* [OBJECTIVE]: Your task is to copy every line of this material exactly.

* [GIVEN DATA]:
>>>>
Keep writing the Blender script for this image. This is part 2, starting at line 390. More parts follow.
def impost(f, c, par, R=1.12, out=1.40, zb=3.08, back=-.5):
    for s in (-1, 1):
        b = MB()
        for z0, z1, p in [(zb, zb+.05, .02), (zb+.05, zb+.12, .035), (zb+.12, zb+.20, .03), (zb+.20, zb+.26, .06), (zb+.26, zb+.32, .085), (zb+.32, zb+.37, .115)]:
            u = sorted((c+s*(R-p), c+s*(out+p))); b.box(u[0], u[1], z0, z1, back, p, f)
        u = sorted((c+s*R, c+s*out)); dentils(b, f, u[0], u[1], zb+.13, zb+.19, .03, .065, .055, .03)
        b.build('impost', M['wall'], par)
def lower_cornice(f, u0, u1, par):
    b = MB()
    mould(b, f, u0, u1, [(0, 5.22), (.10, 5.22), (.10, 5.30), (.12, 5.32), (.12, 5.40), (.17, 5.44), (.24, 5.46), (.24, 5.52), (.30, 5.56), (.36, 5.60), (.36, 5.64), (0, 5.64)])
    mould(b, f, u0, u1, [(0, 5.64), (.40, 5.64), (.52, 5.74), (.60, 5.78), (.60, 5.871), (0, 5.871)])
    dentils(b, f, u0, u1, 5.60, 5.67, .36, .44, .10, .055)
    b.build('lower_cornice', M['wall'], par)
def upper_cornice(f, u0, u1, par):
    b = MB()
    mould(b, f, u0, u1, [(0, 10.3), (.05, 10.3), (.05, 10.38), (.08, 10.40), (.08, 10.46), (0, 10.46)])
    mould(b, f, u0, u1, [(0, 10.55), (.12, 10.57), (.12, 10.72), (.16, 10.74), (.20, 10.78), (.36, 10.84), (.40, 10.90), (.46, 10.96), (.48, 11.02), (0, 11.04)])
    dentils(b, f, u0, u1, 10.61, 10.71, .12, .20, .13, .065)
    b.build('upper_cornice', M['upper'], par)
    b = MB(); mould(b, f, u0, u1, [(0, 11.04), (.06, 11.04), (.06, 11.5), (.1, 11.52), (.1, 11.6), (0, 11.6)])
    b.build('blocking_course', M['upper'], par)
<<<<
* [EXERCISE RESULT]:
Keep writing the Blender script for this image. This is part 2, starting at line 390. More parts follow.
def impost(f, c, par, R=1.12, out=1.40, zb=3.08, back=-.5):
    for s in (-1, 1):
        b = MB()
        for z0, z1, p in [(zb, zb+.05, .02), (zb+.05, zb+.12, .035), (zb+.12, zb+.20, .03), (zb+.20, zb+.26, .06), (zb+.26, zb+.32, .085), (zb+.32, zb+.37, .115)]:
            u = sorted((c+s*(R-p), c+s*(out+p))); b.box(u[0], u[1], z0, z1, back, p, f)
        u = sorted((c+s*R, c+s*out)); dentils(b, f, u[0], u[1], zb+.13, zb+.19, .03, .065, .055, .03)
        b.build('impost', M['wall'], par)
def lower_cornice(f, u0, u1, par):
    b = MB()
    mould(b, f, u0, u1, [(0, 5.22), (.10, 5.22), (.10, 5.30), (.12, 5.32), (.12, 5.40), (.17, 5.44), (.24, 5.46), (.24, 5.52), (.30, 5.56), (.36, 5.60), (.36, 5.64), (0, 5.64)])
    mould(b, f, u0, u1, [(0, 5.64), (.40, 5.64), (.52, 5.74), (.60, 5.78), (.60, 5.871), (0, 5.871)])
    dentils(b, f, u0, u1, 5.60, 5.67, .36, .44, .10, .055)
    b.build('lower_cornice', M['wall'], par)
def upper_cornice(f, u0, u1, par):
    b = MB()
    mould(b, f, u0, u1, [(0, 10.3), (.05, 10.3), (.05, 10.38), (.08, 10.40), (.08, 10.46), (0, 10.46)])
    mould(b, f, u0, u1, [(0, 10.55), (.12, 10.57), (.12, 10.72), (.16, 10.74), (.20, 10.78), (.36, 10.84), (.40, 10.90), (.46, 10.96), (.48, 11.02), (0, 11.04)])
    dentils(b, f, u0, u1, 10.61, 10.71, .12, .20, .13, .065)
    b.build('upper_cornice', M['upper'], par)
    b = MB(); mould(b, f, u0, u1, [(0, 11.04), (.06, 11.04), (.06, 11.5), (.1, 11.52), (.1, 11.6), (0, 11.6)])
    b.build('blocking_course', M['upper'], par)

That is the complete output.